Рядом со спальней располагалось помещение, бывшее символом аскетизма и отрешенности от радостей мирской жизни. Однако молельня была в его доме местом, где были собраны предметы искусства, как о том свидетельствует одно из двух составленных мэтром завещаний, в котором упомянуто не менее двадцати четырех истинных шедевров. Картины, реликварии (ковчеги с мощами святых), скульптуры, статуэтки, канделябры, церковные чаши и драгоценные дискосы — их было много, этих предметов, которые Лопе высоко ценил в силу своей набожности и которым поклонялся. Центром поклонения в молельне был святой Исидор, покровитель Мадрида; он занимал почетное место на превосходном позолоченном алтаре, созданном испанским мастером эпохи Возрождения. Окружали святого Исидора «Богородица» («Нотр-Дам-де-ла-Консепсьон»), произведение Каравахаля, «Святой Иоанн Креститель, подвергшийся усекновению головы», «Святая Катерина Сиенская», «Младенец Иисус», которого можно увидеть и сегодня. Эта молельня — место, где присутствие Лопе ощущается сильнее всего; без сомнения, он с большим пылом изливал там свои чувства, приходил в волнение от мистических предчувствий и испытывал страдания, принося покаяния, мысль о необходимости коих преследовала и терзала его в последние, очень бурные и тревожные годы жизни.
Второй этаж предназначался для детей и их кормилицы и производил впечатление благополучия и счастья, это было некое милое тайное убежище. Самая большая и самая светлая из трех комнат и сегодня хранит трогательные следы присутствия детей в доме Лопе. Вот в той колыбели из резного дерева лежала и улыбалась маленькая Фелисиана, дочь Лопе от доньи Хуаны, никогда не доставлявшая ему неприятностей. У изголовья этой колыбели были укреплены крест из самшита и святая реликвия. Словно для того, чтобы объединить все возможные средства защиты ребенка в те времена, когда детская смертность была столь высока, в этой комнате поместили занятный символ, свидетельствующий о том, что Лопе и его домочадцы были не чужды языческих предрассудков: на красивом детском стульчике можно по сей день видеть бледно-голубую ленту, к которой прикреплены разные предметы — обереги, якобы обладающие особой силой, способной защитить человека от всяческих напастей: различные бубенчики-колокольчики из коралла или из дерева, в основном из древесины каштана или смоковницы; считалось, что веселое позвякивание этих оберегов забавляло детей и в то же время отводило от них беду.
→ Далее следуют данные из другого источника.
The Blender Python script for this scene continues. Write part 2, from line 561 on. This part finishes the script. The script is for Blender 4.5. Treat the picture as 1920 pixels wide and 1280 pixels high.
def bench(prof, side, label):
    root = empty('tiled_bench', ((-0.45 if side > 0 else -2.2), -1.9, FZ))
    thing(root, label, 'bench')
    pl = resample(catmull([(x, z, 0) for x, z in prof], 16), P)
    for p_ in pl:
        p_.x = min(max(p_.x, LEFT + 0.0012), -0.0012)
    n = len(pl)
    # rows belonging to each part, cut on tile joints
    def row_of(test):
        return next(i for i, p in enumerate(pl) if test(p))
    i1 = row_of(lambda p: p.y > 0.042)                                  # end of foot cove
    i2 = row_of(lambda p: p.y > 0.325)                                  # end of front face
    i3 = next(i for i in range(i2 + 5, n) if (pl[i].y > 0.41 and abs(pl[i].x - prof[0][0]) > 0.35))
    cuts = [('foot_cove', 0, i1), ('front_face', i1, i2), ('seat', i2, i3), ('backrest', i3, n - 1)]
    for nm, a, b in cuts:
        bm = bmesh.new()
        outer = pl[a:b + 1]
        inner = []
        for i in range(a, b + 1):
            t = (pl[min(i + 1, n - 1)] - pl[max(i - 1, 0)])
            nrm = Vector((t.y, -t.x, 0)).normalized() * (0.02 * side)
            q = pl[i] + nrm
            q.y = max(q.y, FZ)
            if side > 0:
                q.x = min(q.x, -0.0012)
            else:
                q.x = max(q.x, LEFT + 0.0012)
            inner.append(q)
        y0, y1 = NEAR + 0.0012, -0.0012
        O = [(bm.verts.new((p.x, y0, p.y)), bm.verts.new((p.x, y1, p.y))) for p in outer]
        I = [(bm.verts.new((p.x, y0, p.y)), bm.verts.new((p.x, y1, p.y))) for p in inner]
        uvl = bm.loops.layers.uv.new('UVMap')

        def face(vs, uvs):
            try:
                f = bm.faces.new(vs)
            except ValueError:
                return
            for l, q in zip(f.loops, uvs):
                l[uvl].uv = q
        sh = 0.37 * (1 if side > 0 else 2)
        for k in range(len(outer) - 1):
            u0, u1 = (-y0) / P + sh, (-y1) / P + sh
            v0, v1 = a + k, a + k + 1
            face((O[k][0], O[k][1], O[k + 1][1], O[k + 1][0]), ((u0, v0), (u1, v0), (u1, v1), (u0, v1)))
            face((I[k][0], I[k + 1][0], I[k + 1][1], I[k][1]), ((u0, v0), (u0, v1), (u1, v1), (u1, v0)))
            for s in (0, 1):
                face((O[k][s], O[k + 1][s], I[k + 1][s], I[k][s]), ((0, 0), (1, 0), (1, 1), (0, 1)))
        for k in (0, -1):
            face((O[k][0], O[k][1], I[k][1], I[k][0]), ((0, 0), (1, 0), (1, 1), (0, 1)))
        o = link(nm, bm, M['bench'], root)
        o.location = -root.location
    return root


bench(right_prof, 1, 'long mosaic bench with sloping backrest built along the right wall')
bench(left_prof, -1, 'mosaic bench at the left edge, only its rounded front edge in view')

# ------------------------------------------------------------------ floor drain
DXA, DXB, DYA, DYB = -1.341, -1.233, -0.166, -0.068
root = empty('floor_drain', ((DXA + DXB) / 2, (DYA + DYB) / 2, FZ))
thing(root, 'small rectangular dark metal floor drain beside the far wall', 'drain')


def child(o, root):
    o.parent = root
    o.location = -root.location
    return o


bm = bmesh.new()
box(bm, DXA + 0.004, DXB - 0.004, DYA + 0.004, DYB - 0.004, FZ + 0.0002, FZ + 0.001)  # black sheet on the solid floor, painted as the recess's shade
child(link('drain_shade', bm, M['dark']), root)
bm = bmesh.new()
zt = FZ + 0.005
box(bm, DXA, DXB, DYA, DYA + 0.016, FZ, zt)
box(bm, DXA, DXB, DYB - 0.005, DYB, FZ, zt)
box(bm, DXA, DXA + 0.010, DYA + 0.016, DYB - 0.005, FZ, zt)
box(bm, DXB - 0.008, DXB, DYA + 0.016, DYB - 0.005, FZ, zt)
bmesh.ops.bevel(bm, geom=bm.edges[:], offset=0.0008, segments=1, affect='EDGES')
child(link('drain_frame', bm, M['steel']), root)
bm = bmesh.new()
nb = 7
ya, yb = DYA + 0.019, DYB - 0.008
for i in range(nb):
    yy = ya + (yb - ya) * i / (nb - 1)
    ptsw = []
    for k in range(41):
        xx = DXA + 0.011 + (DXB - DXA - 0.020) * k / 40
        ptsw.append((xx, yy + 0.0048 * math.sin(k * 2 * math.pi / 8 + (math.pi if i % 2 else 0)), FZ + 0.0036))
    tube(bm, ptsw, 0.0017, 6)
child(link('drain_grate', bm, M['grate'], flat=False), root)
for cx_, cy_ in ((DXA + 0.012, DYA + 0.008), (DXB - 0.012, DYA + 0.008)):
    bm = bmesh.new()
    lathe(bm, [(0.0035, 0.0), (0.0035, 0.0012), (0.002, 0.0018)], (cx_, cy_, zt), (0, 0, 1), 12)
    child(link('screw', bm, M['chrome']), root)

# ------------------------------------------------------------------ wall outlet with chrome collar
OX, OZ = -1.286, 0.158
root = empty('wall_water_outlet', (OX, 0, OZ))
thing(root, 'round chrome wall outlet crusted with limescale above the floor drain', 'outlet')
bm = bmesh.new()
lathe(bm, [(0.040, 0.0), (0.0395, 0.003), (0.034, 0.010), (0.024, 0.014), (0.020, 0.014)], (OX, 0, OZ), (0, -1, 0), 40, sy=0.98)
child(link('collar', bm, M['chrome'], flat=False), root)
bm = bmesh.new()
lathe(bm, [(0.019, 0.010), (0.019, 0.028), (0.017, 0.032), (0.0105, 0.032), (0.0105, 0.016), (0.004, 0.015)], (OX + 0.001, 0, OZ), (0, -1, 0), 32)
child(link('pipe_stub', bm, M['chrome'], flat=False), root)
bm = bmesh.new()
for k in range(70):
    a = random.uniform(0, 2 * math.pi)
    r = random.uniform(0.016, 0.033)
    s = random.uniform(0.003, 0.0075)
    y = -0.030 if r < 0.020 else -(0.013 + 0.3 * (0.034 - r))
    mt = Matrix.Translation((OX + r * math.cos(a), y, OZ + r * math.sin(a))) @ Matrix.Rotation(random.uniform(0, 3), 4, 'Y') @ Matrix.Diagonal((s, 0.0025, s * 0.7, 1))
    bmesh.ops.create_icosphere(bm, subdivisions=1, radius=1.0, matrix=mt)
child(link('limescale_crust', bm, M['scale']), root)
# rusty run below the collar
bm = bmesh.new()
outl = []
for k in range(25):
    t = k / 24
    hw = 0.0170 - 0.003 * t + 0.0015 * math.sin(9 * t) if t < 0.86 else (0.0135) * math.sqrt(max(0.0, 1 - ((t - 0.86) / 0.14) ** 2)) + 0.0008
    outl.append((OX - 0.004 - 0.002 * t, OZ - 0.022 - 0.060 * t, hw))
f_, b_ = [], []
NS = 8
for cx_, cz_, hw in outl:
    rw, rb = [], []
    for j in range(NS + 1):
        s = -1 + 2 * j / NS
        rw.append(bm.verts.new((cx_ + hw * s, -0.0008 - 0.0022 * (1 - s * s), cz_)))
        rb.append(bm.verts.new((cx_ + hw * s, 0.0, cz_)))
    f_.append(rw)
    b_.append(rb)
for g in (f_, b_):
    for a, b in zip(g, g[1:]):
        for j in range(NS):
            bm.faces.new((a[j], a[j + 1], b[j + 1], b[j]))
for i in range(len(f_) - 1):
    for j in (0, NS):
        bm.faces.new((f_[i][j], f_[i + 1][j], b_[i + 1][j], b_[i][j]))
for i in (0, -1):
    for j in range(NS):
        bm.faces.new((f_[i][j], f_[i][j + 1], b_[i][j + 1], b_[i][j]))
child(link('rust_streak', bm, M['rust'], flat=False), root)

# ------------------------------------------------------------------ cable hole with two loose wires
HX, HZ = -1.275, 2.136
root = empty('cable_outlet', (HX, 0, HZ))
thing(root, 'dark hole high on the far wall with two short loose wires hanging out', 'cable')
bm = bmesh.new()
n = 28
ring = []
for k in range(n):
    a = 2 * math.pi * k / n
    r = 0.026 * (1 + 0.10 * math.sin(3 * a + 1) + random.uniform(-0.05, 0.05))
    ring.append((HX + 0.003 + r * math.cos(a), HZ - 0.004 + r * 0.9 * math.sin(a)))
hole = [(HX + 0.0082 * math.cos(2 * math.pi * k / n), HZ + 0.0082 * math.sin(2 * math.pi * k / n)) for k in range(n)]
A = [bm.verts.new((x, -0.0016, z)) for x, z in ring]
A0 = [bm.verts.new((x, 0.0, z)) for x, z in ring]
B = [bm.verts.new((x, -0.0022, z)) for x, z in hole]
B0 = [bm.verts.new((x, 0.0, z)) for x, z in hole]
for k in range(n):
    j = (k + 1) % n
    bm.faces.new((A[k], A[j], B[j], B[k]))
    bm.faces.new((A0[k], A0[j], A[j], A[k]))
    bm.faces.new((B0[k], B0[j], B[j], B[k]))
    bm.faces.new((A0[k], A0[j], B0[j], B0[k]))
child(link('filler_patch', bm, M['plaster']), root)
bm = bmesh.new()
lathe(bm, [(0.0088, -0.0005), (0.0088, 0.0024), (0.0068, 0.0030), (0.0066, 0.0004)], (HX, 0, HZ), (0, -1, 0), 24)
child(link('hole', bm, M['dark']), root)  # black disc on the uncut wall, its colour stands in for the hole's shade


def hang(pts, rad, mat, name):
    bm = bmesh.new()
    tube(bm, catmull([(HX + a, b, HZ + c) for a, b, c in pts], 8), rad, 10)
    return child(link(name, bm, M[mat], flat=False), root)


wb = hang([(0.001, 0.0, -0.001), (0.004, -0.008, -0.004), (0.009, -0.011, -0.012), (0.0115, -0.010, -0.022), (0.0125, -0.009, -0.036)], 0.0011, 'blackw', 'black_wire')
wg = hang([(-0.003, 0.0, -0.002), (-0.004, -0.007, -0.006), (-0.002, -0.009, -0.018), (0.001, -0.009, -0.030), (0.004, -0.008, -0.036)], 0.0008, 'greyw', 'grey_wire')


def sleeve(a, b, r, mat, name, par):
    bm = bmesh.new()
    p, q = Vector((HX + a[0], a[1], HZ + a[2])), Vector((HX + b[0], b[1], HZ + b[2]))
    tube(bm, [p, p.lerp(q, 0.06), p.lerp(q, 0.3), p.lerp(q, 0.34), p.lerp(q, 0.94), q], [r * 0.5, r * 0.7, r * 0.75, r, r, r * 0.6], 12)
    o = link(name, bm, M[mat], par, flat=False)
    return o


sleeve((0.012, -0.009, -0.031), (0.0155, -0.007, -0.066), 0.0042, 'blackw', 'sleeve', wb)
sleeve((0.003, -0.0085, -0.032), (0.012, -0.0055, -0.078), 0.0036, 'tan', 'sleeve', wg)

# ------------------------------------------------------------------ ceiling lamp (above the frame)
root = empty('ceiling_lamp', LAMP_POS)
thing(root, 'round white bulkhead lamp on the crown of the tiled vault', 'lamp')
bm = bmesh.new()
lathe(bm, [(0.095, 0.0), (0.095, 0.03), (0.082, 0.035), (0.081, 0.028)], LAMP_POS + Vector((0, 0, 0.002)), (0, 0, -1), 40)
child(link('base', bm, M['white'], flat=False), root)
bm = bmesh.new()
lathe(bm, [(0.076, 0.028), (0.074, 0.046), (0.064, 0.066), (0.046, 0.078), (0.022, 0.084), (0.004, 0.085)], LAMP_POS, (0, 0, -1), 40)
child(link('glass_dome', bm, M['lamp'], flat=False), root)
Через красивое окно детской можно было увидеть сад.
Идеальный сад
Ежедневно хозяин дома приходил в столь дорогой его сердцу сад, даривший его поэтическому вдохновению, как он говорил сам, «квинтэссенцию ароматов плодов и цветов, сладостное впечатление от их созерцания». Этот сад, с одной стороны ограниченный стеной монастыря ордена иезуитов, возведенного по приказу герцога Лерма, был воплощением чистой поэзии. Кстати, монастырь, соседствующий с домом Лопе, был посвящен святому Франциску Борджиа. Глубокая вера в Бога не лишала Лопе ясности ума и трезвости взгляда на стремление ордена иезуитов «завоевать дополнительное пространство», и он без обиняков высказал свои опасения в одном из писем, адресованных его господину и покровителю герцогу Сессе: «До сих пор святые отцы не конфисковали наш дом, но они пытаются расширить свои владения, и следует помнить, что редки случаи, когда они не достигают своей цели».